Muitos cogitam desistir
Segundo o relatório “Creator Burnout” da Vibely, 71% dos criadores de conteúdo na internet já pensaram em desistir de atuar na área por conta do Burnout. De acordo com a Vibely, as causas mais citadas do burnout entre criadores são:
Mudanças nos algoritmos (65%);
Dificuldade para ganhar a vida (59%);
A necessidade constante de pensar em novas ideias e atuar nas mais diversas plataformas (51%);
Ansiedade com o número de seguidores (51%);
Ódio e bullying online (42%);
Síndrome do impostor (29%);
e Reações negativas (backlash) (19%)
Vida dupla
Se os jovens pensam ser possível viver exclusivamente de ganhos com as redes sociais, levantamentos recentes mostram que a realidade é mais difícil do que isso: pesquisa da Wake Creators, publicada em março do ano passado, mostrou que só 9% dos influenciadores no Brasil conseguem viver exclusivadamente dessa renda.
Análise
“Liberdade só vem com planejamento financeiro”

“O que tem levado muitos jovens a não trabalharem como CLTs e, consequentemente não contribuírem com o INSS, é o discurso da independência. Eles querem ser livres para escolher, mas no fim das contas atuam como MEIs em um local que usa o trabalho deles da mesma forma que um celetista, só que sem os direitos trabalhistas que eles poderiam ter se fossem CLTs.

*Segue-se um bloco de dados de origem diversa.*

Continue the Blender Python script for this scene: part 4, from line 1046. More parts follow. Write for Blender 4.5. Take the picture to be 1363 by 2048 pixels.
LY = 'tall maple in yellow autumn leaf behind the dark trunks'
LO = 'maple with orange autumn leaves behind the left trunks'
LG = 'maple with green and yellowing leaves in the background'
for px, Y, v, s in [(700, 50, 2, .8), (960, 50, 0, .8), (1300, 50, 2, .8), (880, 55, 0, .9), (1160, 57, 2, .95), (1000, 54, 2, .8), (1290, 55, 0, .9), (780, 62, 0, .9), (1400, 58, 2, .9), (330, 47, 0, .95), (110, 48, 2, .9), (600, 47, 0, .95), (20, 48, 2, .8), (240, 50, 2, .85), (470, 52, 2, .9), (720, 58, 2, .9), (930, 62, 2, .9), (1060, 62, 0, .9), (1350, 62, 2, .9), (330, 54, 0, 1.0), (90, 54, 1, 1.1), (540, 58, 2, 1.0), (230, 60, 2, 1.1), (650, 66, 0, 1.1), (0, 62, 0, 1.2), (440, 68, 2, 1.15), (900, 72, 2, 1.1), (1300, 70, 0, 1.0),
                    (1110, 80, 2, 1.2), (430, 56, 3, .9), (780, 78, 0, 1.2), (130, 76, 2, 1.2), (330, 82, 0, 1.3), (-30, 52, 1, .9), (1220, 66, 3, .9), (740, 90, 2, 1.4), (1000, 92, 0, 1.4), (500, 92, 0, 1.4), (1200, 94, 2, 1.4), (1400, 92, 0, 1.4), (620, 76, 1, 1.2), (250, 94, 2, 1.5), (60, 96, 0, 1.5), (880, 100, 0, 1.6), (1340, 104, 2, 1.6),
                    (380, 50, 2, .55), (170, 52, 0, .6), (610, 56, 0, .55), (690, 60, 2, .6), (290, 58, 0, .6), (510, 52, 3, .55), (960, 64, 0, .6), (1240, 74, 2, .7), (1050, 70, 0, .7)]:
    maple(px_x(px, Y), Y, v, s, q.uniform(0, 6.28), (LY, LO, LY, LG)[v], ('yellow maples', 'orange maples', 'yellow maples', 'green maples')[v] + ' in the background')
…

Ou seja, não há planejamento ou cuidado com o próprio futuro. Muitos não fazem um planejamento para terem reservas financeiras, o que deveria ser fundamental para quem quer trabalhar por conta própria. É um paradoxo, pois é uma geração que fala sobre liberdade, mas não está fazendo planejamento para ser livre. Claro que há exceções.
Isso se torna um problema não só para eles, mas para as empresas, porque os empresários, que batalharam pela flexibilização das regras trabalhistas, acabaram vendo isso virar contra si, já que justamente por isso, há dificuldade em se conseguir trabalhador de carteira assinada”.